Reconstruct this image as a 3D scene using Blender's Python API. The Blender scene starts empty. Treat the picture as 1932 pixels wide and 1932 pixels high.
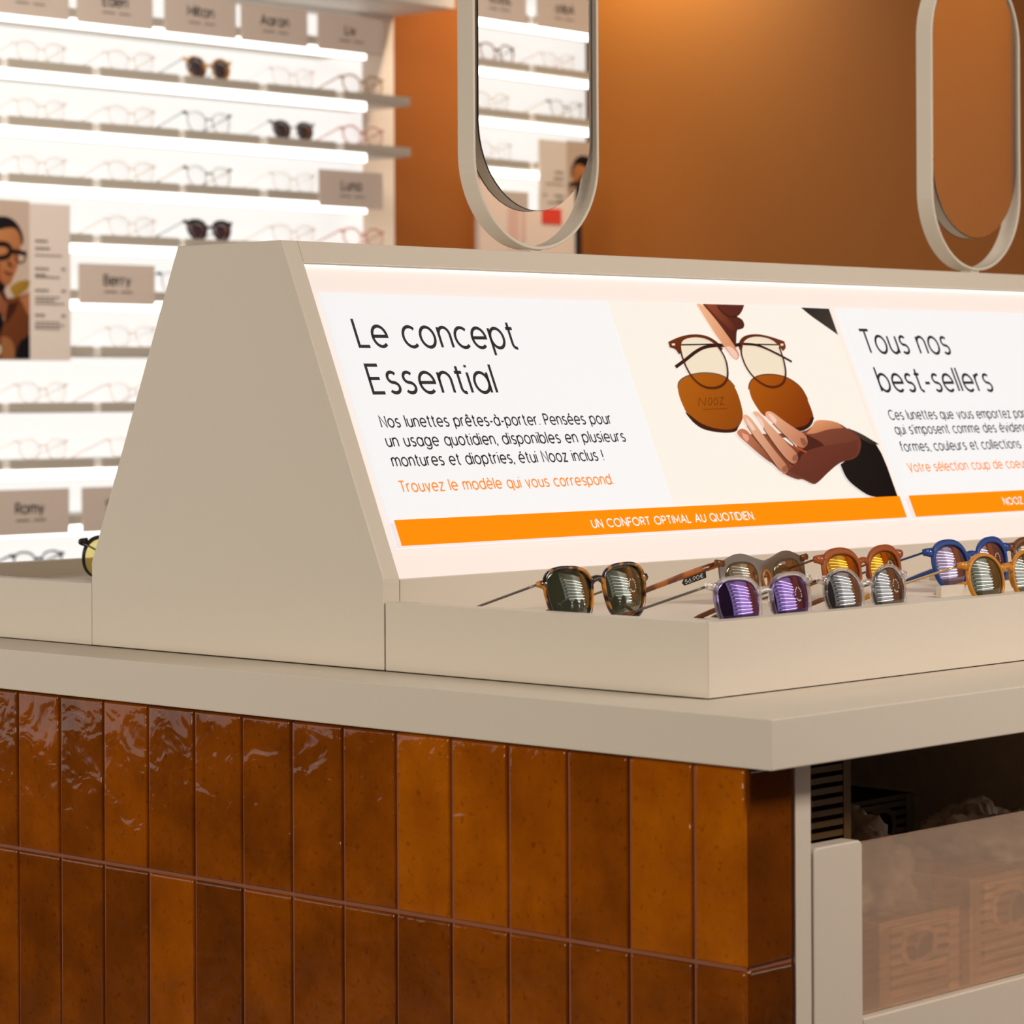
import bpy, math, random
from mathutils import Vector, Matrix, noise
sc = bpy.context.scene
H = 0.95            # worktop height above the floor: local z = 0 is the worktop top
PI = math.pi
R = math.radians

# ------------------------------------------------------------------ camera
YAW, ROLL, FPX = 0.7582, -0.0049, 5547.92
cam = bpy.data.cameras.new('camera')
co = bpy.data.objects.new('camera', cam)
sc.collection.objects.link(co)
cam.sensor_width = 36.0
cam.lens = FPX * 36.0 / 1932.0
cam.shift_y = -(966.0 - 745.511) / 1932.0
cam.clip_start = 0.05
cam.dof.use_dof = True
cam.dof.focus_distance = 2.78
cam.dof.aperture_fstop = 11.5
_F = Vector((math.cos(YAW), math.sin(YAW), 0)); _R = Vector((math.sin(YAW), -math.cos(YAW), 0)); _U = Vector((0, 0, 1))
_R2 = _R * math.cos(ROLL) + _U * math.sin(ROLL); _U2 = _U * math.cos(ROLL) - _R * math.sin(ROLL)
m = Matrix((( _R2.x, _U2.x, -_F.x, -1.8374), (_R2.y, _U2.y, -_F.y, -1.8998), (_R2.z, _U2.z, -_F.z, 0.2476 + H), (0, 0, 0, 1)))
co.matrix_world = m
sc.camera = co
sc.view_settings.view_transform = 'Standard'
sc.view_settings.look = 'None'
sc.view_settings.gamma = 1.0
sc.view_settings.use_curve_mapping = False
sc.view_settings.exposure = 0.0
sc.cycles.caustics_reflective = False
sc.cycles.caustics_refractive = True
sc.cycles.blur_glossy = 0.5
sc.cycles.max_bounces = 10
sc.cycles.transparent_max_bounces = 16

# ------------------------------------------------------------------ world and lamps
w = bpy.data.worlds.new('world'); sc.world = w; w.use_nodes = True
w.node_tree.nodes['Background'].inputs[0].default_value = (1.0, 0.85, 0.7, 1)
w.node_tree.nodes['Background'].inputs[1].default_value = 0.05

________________

• **Objective**: Quote, please, every line of the material above from its start through the line that has "sc.cycles.transparent_max_bounces = 16", reproducing the words exactly and dropping any images.

• **Reply to the task**:
Reconstruct this image as a 3D scene using Blender's Python API. The Blender scene starts empty. Treat the picture as 1932 pixels wide and 1932 pixels high.
import bpy, math, random
from mathutils import Vector, Matrix, noise
sc = bpy.context.scene
H = 0.95            # worktop height above the floor: local z = 0 is the worktop top
PI = math.pi
R = math.radians

# ------------------------------------------------------------------ camera
YAW, ROLL, FPX = 0.7582, -0.0049, 5547.92
cam = bpy.data.cameras.new('camera')
co = bpy.data.objects.new('camera', cam)
sc.collection.objects.link(co)
cam.sensor_width = 36.0
cam.lens = FPX * 36.0 / 1932.0
cam.shift_y = -(966.0 - 745.511) / 1932.0
cam.clip_start = 0.05
cam.dof.use_dof = True
cam.dof.focus_distance = 2.78
cam.dof.aperture_fstop = 11.5
_F = Vector((math.cos(YAW), math.sin(YAW), 0)); _R = Vector((math.sin(YAW), -math.cos(YAW), 0)); _U = Vector((0, 0, 1))
_R2 = _R * math.cos(ROLL) + _U * math.sin(ROLL); _U2 = _U * math.cos(ROLL) - _R * math.sin(ROLL)
m = Matrix((( _R2.x, _U2.x, -_F.x, -1.8374), (_R2.y, _U2.y, -_F.y, -1.8998), (_R2.z, _U2.z, -_F.z, 0.2476 + H), (0, 0, 0, 1)))
co.matrix_world = m
sc.camera = co
sc.view_settings.view_transform = 'Standard'
sc.view_settings.look = 'None'
sc.view_settings.gamma = 1.0
sc.view_settings.use_curve_mapping = False
sc.view_settings.exposure = 0.0
sc.cycles.caustics_reflective = False
sc.cycles.caustics_refractive = True
sc.cycles.blur_glossy = 0.5
sc.cycles.max_bounces = 10
sc.cycles.transparent_max_bounces = 16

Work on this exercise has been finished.